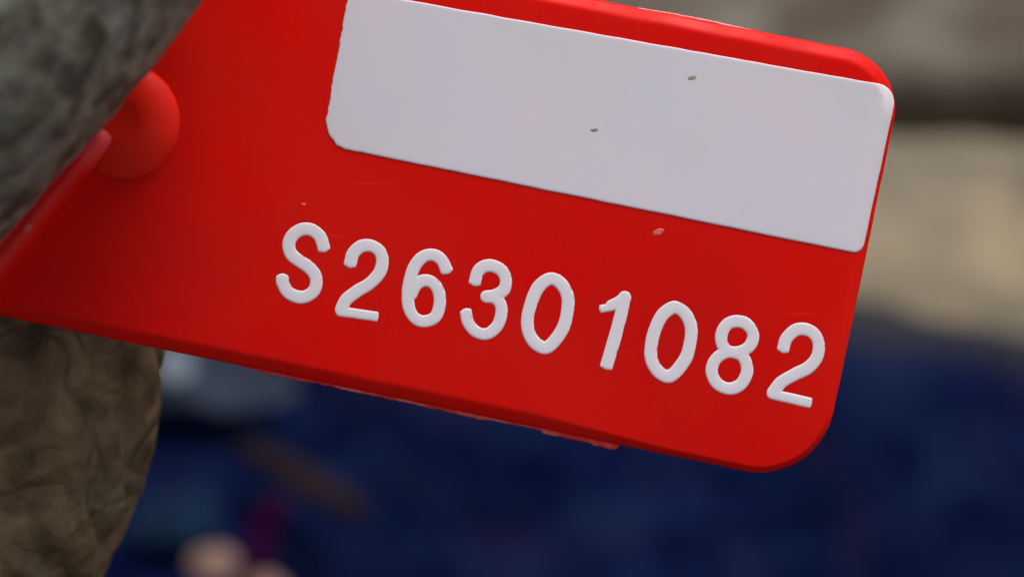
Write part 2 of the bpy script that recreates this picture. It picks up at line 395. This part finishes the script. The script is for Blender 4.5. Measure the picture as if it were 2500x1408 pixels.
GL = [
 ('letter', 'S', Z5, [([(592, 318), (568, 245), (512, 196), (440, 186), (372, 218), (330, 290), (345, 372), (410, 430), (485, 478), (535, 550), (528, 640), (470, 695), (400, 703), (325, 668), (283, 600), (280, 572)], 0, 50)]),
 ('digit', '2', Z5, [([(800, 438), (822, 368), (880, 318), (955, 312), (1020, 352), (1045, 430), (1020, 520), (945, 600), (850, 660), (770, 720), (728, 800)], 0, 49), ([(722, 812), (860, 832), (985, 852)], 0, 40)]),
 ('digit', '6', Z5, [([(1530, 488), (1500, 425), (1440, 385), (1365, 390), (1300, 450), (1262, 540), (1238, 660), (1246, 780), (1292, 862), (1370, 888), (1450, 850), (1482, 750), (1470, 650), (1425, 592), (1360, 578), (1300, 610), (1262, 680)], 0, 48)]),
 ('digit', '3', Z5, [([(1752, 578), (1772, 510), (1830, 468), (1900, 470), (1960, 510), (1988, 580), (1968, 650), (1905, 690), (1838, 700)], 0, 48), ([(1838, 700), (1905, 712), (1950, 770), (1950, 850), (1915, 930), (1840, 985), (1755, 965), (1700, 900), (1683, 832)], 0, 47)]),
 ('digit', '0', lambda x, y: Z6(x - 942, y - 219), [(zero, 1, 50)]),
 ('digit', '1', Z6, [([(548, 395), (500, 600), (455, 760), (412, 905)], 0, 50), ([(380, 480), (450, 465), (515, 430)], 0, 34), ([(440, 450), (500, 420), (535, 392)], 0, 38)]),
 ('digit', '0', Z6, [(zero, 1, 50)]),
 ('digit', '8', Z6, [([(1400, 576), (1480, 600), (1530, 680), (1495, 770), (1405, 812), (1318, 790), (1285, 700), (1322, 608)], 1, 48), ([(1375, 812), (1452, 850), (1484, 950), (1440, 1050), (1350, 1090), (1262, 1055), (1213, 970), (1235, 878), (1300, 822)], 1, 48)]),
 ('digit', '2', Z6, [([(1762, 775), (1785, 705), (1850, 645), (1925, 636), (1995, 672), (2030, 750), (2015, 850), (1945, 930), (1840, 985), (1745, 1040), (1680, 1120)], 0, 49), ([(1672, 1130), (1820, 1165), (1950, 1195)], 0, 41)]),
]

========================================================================

— Problem details —
Print out the lines exactly, skipping any picture.

— Exercise output —
Write part 2 of the bpy script that recreates this picture. It picks up at line 395. This part finishes the script. The script is for Blender 4.5. Measure the picture as if it were 2500x1408 pixels.
GL = [
 ('letter', 'S', Z5, [([(592, 318), (568, 245), (512, 196), (440, 186), (372, 218), (330, 290), (345, 372), (410, 430), (485, 478), (535, 550), (528, 640), (470, 695), (400, 703), (325, 668), (283, 600), (280, 572)], 0, 50)]),
 ('digit', '2', Z5, [([(800, 438), (822, 368), (880, 318), (955, 312), (1020, 352), (1045, 430), (1020, 520), (945, 600), (850, 660), (770, 720), (728, 800)], 0, 49), ([(722, 812), (860, 832), (985, 852)], 0, 40)]),
 ('digit', '6', Z5, [([(1530, 488), (1500, 425), (1440, 385), (1365, 390), (1300, 450), (1262, 540), (1238, 660), (1246, 780), (1292, 862), (1370, 888), (1450, 850), (1482, 750), (1470, 650), (1425, 592), (1360, 578), (1300, 610), (1262, 680)], 0, 48)]),
 ('digit', '3', Z5, [([(1752, 578), (1772, 510), (1830, 468), (1900, 470), (1960, 510), (1988, 580), (1968, 650), (1905, 690), (1838, 700)], 0, 48), ([(1838, 700), (1905, 712), (1950, 770), (1950, 850), (1915, 930), (1840, 985), (1755, 965), (1700, 900), (1683, 832)], 0, 47)]),
 ('digit', '0', lambda x, y: Z6(x - 942, y - 219), [(zero, 1, 50)]),
 ('digit', '1', Z6, [([(548, 395), (500, 600), (455, 760), (412, 905)], 0, 50), ([(380, 480), (450, 465), (515, 430)], 0, 34), ([(440, 450), (500, 420), (535, 392)], 0, 38)]),
 ('digit', '0', Z6, [(zero, 1, 50)]),
 ('digit', '8', Z6, [([(1400, 576), (1480, 600), (1530, 680), (1495, 770), (1405, 812), (1318, 790), (1285, 700), (1322, 608)], 1, 48), ([(1375, 812), (1452, 850), (1484, 950), (1440, 1050), (1350, 1090), (1262, 1055), (1213, 970), (1235, 878), (1300, 822)], 1, 48)]),
 ('digit', '2', Z6, [([(1762, 775), (1785, 705), (1850, 645), (1925, 636), (1995, 672), (2030, 750), (2015, 850), (1945, 930), (1840, 985), (1745, 1040), (1680, 1120)], 0, 49), ([(1672, 1130), (1820, 1165), (1950, 1195)], 0, 41)]),
]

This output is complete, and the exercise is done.